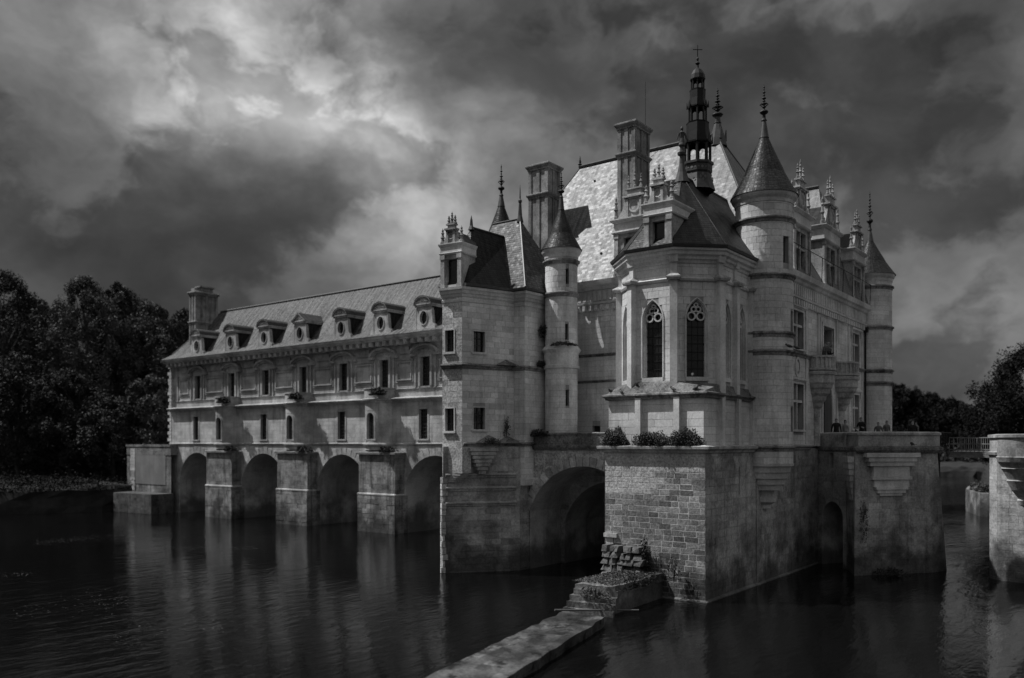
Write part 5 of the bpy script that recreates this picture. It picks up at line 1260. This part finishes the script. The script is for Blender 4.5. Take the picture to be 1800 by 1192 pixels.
for k in range(4): 
    shrub(['flower tub nearest the drawbridge pier', 'second flower tub on the quay', 'third flower tub on the quay', 'farthest flower tub on the quay'][k], 98.2 + k * 1.6, 13.9 + k * .5, 2.4, .6, .6, .9, 300, .14, 'dry', 50 + k, 'flower tubs on the quay', name='flower_tub')
# grass on the jetty
r = np.random.default_rng(9); n = 2600
P = np.stack([r.uniform(31.9, 36.6, n), r.uniform(18.9, 21.0, n), np.full(n, 1.26)], 1)
g = leaves('jetty_grass', P, .06, 'dry', None, 9, kind='stuff'); g['label'] = 'short dry grass on top of the stone jetty'; g['category'] = 'grass'

r = np.random.default_rng(44); P = []
for (x0, y0, x1, y1, n, w) in ((60, 955, 280, 936, 500, 3), (210, 966, 450, 962, 420, 3), (0, 1010, 60, 1008, 60, 2), (20, 1075, 280, 1045, 160, 9), (200, 1110, 460, 1095, 90, 9), (470, 930, 800, 1010, 90, 30), (1640, 960, 1760, 990, 160, 14)):
    for _ in range(n):
        t = r.uniform(); a_ = (x0 + (x1 - x0) * t + r.normal(0, 4) - 900) / 1473; py = y0 + (y1 - y0) * t + r.normal(0, w); d = 11047 / (py - 779); c, s_ = math.cos(R(37.5)), math.sin(R(37.5)); P.append(((c + s_ * a_) * d, (s_ - c * a_) * d, .012))
P = np.array(P); n = len(P); q = r.uniform(.015, .05, n); V = []
for p, k in zip(P, q):
    b = r.uniform(0, 6.28); ux, uy = math.cos(b) * k, math.sin(b) * k; V += [(p[0] - ux, p[1] - uy, p[2]), (p[0] + uy * .6, p[1] - ux * .6, p[2]), (p[0] + ux, p[1] + uy, p[2]), (p[0] - uy * .6, p[1] + ux * .6, p[2])]
m = MB()
for i in range(n): m.q(*V[4 * i:4 * i + 4], t=r.normal(0, .4))
o = m.build('floating_scum', 'dry', None, kind='stuff'); o['label'] = 'pale scum and fallen leaves drifting in lines on the river'; o['category'] = 'scum'
# ------------------------------------------------------------------ people and birds
def person_mesh(arm=0, lean=0.0, seed=0):
    V, E, Rd = [], [], []
    def add(p, r, link=None):
        V.append(p); Rd.append(r)
        if link is not None: E.append((link, len(V) - 1))
        return len(V) - 1
    L = lean
    pel = add((0, 0, .95), .15); waist = add((L * .1, 0, 1.1), .135, pel); ch_ = add((L * .35, 0, 1.32), .165, waist); sh = add((L * .5, 0, 1.43), .13, ch_); nk = add((L * .6, 0, 1.5), .06, sh)
    h1 = add((L * .7 + .015, 0, 1.58), .085, nk); h2 = add((L * .8 + .02, 0, 1.68), .098, h1); add((L * .85 + .005, 0, 1.745), .06, h2)
    for s in (-1, 1):
        hp = add((0, s * .095, .9), .1, pel); kn = add((.03, s * .1, .5), .068, hp); an = add((-.01, s * .1, .09), .045, kn); add((.14, s * .11, .04), .04, an)
        so = add((L * .48, s * .19, 1.4), .065, sh); el = add((L * .4 - .02 + (.08 if arm else 0), s * .25, 1.13), .045, so)
        wr = add((.24 + L * .3, s * .16, 1.16) if arm else (.06, s * .27, .88), .033, el); hd = add((.32 + L * .3, s * .13, 1.19) if arm else (.08, s * .265, .79), .036, wr)
    me = bpy.data.meshes.new('body'); me.from_pydata(V, E, []); o = bpy.data.objects.new('body', me); COL.objects.link(o)
    md = o.modifiers.new('s', 'SKIN'); md.use_smooth_shade = True
    for i, q in enumerate(me.skin_vertices[0].data): q.radius = (Rd[i], Rd[i]); q.use_root = (i == 0)
    o.modifiers.new('d', 'SUBSURF').levels = 1
    dg = bpy.context.evaluated_depsgraph_get(); me2 = bpy.data.meshes.new_from_object(o.evaluated_get(dg)); bpy.data.objects.remove(o)
    return me2
BODY = [person_mesh(0, .05), person_mesh(1, .12), person_mesh(1, .4)]
def cloth(name, v): MAT[name] = plain_mat(name, v, .8, .15, 8, bumpk=0); return name
cloth('black cloth', .012); cloth('pale cloth', .35); cloth('grey cloth', .10); cloth('dark cloth', .03); cloth('trousers', .03)
def person(label, x, y, z, yaw, pose, shirt, h=1.0):
    me = BODY[pose].copy(); me.materials.clear()
    for mt in ('trousers', shirt, 'skin', 'hair'): me.materials.append(MAT[mt])
    for p in me.polygons:
        c = p.center; i = 0 if c.z < .98 else 1
        if c.z > 1.53: i = 3 if (c.z > 1.69 or c.x < (.03 if pose < 2 else .28)) else 2
        elif c.z > 1.47 and abs(c.y) < .07: i = 2
        elif (pose == 0 and c.z < .88 and abs(c.y) > .2) or (pose > 0 and c.x > .22 and c.z < 1.3 and pose != 2): i = 2
        p.material_index = i
    o = bpy.data.objects.new('person', me); COL.objects.link(o); o.location = (x, y, z); o.rotation_euler = (0, 0, yaw); o.scale = (h, h, h)
    return tag(o, label, 'person', 'visitors at the entrance')
def onfloor(px, y): a = (px - 900) / 1473; c, s = math.cos(R(37.5)), math.sin(R(37.5)); k = y / (s - c * a); return (c + s * a) * k
for px, y, yaw, pose, sh_, h, lab in ((1470, 15.9, 200, 0, 'black cloth', 1.06, 'broad person in black seen from behind by the terrace doorway'), (1487, 15.7, 150, 0, 'pale cloth', 1.03, 'person in a pale top right of the person in black'),
                                (1506, 15.3, 100, 1, 'dark cloth', .78, 'small person bending low beside the pushchair handles'), (1515, 14.6, 170, 1, 'black cloth', 1.1, 'person in a dark cap and dark shirt at the terrace middle'),
                                (1544, 14.2, 190, 0, 'grey cloth', .95, 'shorter person in a light top near the right turret'), (1558, 14.4, 230, 0, 'grey cloth', 1.05, 'person in a grey top in front of the right turret'),
                                (1604, 12.6, 200, 0, 'black cloth', 1.02, 'fair haired person in dark clothes at the terrace end'), (1612, 12.4, 120, 0, 'grey cloth', .98, 'person half hidden behind the fair haired one')):
    person(lab, onfloor(px, y), y, 7.2, R(yaw), pose, sh_, h)
person('person in grey leaning on the left balcony parapet', 52.5, 16.15, 12.0, R(250), 2, 'grey cloth', .98)
person('person in white standing on the left balcony', 53.15, 16.3, 12.0, R(230), 1, 'pale cloth', 1.0)
person('person in dark clothes leaning out at the right end of the left balcony', 53.6, 16.3, 12.0, R(290), 2, 'black cloth', .95)
def bird_mesh():
    m = MB()
    prof = [(0, -.16), (.035, -.13), (.06, -.06), (.065, .0), (.05, .07), (.03, .11)]
    n = 10
    for k in range(n):
        a, b = 2 * math.pi * k / n, 2 * math.pi * (k + 1) / n
        for (r0, x0), (r1, x1) in zip(prof, prof[1:]): m.q((x0, math.cos(a) * r0, .1 + math.sin(a) * r0 + x0 * .3), (x0, math.cos(b) * r0, .1 + math.sin(b) * r0 + x0 * .3), (x1, math.cos(b) * r1, .1 + math.sin(b) * r1 + x1 * .3), (x1, math.cos(a) * r1, .1 + math.sin(a) * r1 + x1 * .3))
    m.lathe(.12, 0, [(0, .12), (.03, .14), (.036, .17), (.03, .2), (0, .215)], 8); m.tube((.145, 0, .175), (.185, 0, .165), .01, .002, 4)
    m.hexa([(-.3, -.03), (-.12, -.035), (-.12, .035), (-.3, .03)], .03, .05, [(-.3, -.025), (-.12, -.03), (-.12, .03), (-.3, .025)])
    for s in (-1, 1): m.tube((.0, s * .02, 0), (.0, s * .025, .06), .006, .006, 4)
    o = m.build('pigeon', 'feather', None, smooth=True); return o
b0 = bird_mesh()
BIRDS = [(37.0, 22.0, 10.02, 160, 'pigeon at the far left end of the chapel string course'), (36.75, 21.3, 9.99, 40, 'pigeon at the left corner of the chapel weathering'), (37.15, 20.6, 10.28, 200, 'pigeon on the weathering below the lit chapel window'),
         (36.72, 18.4, 9.99, 70, 'pigeon at the foot of the buttress between the chapel windows'), (37.5, 17.75, 10.7, 30, 'pigeon on the sill of the right chapel window'), (36.85, 17.3, 9.99, 250, 'pigeon at the outer corner of the chapel string course'),
         (43.5, 15.15, 12.45, 100, 'pigeon on the left of the big turret lower string course'), (44.6, 15.12, 12.45, 80, 'pigeon on the right of the big turret lower string course'), (52.2, 11.1, 7.36, 60, 'pigeon on the string of the entrance terrace')]
for i, (x, y, z, yaw, lab) in enumerate(BIRDS):
    o = b0 if i == 0 else b0.copy()
    if i: COL.objects.link(o)
    o.location = (x, y, z); o.rotation_euler = (0, 0, R(yaw)); o.scale = (1.25,) * 3; tag(o, lab, 'pigeon', 'pigeons perched on the ledges')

◇ ◇ ◇ ◇

Each line from the top of the material through the line containing "g = leaves('jetty_grass', P, .06, 'dry', None, 9, kind='stuff');" should be reproduced exactly; please drop any images.

RESULT FOR THIS TASK ▸
Write part 5 of the bpy script that recreates this picture. It picks up at line 1260. This part finishes the script. The script is for Blender 4.5. Take the picture to be 1800 by 1192 pixels.
for k in range(4): 
    shrub(['flower tub nearest the drawbridge pier', 'second flower tub on the quay', 'third flower tub on the quay', 'farthest flower tub on the quay'][k], 98.2 + k * 1.6, 13.9 + k * .5, 2.4, .6, .6, .9, 300, .14, 'dry', 50 + k, 'flower tubs on the quay', name='flower_tub')
# grass on the jetty
r = np.random.default_rng(9); n = 2600
P = np.stack([r.uniform(31.9, 36.6, n), r.uniform(18.9, 21.0, n), np.full(n, 1.26)], 1)
g = leaves('jetty_grass', P, .06, 'dry', None, 9, kind='stuff'); g['label'] = 'short dry grass on top of the stone jetty'; g['category'] = 'grass'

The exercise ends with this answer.